▸ GIVEN DATA:
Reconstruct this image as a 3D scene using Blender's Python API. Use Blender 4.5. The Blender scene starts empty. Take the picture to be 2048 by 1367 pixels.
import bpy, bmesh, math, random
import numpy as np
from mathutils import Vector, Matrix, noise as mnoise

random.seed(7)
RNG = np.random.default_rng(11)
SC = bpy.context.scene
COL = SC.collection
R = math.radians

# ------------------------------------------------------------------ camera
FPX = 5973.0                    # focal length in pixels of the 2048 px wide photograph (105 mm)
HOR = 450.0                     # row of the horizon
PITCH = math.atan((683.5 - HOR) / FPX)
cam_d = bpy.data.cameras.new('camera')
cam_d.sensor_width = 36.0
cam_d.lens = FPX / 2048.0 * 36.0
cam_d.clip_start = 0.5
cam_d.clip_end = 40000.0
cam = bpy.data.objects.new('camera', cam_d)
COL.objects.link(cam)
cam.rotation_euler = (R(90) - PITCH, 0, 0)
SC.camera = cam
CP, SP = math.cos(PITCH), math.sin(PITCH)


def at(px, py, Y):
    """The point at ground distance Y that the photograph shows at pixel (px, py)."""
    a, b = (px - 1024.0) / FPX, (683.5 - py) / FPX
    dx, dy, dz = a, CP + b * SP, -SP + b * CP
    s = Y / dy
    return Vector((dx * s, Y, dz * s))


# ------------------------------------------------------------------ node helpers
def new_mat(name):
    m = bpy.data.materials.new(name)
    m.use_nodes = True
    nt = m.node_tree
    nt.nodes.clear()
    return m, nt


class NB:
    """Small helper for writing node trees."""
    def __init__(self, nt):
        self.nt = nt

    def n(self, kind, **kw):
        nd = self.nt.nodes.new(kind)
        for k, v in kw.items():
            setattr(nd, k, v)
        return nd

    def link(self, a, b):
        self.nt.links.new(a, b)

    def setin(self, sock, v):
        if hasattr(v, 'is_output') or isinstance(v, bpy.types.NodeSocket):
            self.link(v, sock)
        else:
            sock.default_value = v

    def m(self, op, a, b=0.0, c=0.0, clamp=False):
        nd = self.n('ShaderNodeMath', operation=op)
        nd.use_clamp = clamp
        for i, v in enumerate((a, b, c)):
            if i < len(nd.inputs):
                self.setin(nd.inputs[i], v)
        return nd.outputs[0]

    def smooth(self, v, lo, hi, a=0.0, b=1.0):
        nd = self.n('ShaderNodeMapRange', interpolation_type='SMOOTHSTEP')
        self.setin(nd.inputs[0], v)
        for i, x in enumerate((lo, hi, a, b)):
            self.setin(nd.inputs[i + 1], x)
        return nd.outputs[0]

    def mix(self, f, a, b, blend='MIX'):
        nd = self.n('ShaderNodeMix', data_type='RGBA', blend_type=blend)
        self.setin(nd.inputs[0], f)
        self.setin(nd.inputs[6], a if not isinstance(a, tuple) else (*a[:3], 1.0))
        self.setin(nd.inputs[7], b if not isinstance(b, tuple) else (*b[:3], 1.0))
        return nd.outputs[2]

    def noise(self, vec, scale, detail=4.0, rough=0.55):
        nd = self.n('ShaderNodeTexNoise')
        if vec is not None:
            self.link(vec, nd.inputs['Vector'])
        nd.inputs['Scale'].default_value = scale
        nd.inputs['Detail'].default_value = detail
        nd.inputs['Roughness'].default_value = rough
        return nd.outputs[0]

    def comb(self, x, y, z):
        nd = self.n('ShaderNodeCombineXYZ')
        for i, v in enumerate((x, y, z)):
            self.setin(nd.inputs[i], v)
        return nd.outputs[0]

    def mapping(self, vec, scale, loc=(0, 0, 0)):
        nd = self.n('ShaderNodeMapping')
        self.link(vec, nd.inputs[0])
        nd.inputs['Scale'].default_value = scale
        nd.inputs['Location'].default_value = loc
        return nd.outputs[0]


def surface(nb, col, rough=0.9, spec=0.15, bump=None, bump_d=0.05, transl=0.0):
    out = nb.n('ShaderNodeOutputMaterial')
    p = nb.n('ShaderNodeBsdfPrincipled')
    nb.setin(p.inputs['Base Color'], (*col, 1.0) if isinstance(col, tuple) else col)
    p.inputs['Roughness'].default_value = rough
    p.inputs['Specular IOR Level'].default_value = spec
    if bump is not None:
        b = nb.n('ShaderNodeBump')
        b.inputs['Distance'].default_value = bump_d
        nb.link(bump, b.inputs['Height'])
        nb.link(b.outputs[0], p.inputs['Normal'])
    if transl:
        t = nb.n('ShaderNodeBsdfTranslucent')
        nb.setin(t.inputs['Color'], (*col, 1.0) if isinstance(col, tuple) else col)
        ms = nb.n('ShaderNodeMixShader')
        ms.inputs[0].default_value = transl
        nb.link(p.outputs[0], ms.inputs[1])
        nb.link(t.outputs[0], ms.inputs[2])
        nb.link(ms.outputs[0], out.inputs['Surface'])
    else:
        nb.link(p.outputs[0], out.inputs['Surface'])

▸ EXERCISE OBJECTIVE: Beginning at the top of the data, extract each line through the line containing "return Vector((dx * s, Y, dz * s))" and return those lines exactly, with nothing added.

▸ COMPLETE OUTPUT:
Reconstruct this image as a 3D scene using Blender's Python API. Use Blender 4.5. The Blender scene starts empty. Take the picture to be 2048 by 1367 pixels.
import bpy, bmesh, math, random
import numpy as np
from mathutils import Vector, Matrix, noise as mnoise

random.seed(7)
RNG = np.random.default_rng(11)
SC = bpy.context.scene
COL = SC.collection
R = math.radians

# ------------------------------------------------------------------ camera
FPX = 5973.0                    # focal length in pixels of the 2048 px wide photograph (105 mm)
HOR = 450.0                     # row of the horizon
PITCH = math.atan((683.5 - HOR) / FPX)
cam_d = bpy.data.cameras.new('camera')
cam_d.sensor_width = 36.0
cam_d.lens = FPX / 2048.0 * 36.0
cam_d.clip_start = 0.5
cam_d.clip_end = 40000.0
cam = bpy.data.objects.new('camera', cam_d)
COL.objects.link(cam)
cam.rotation_euler = (R(90) - PITCH, 0, 0)
SC.camera = cam
CP, SP = math.cos(PITCH), math.sin(PITCH)


def at(px, py, Y):
    """The point at ground distance Y that the photograph shows at pixel (px, py)."""
    a, b = (px - 1024.0) / FPX, (683.5 - py) / FPX
    dx, dy, dz = a, CP + b * SP, -SP + b * CP
    s = Y / dy
    return Vector((dx * s, Y, dz * s))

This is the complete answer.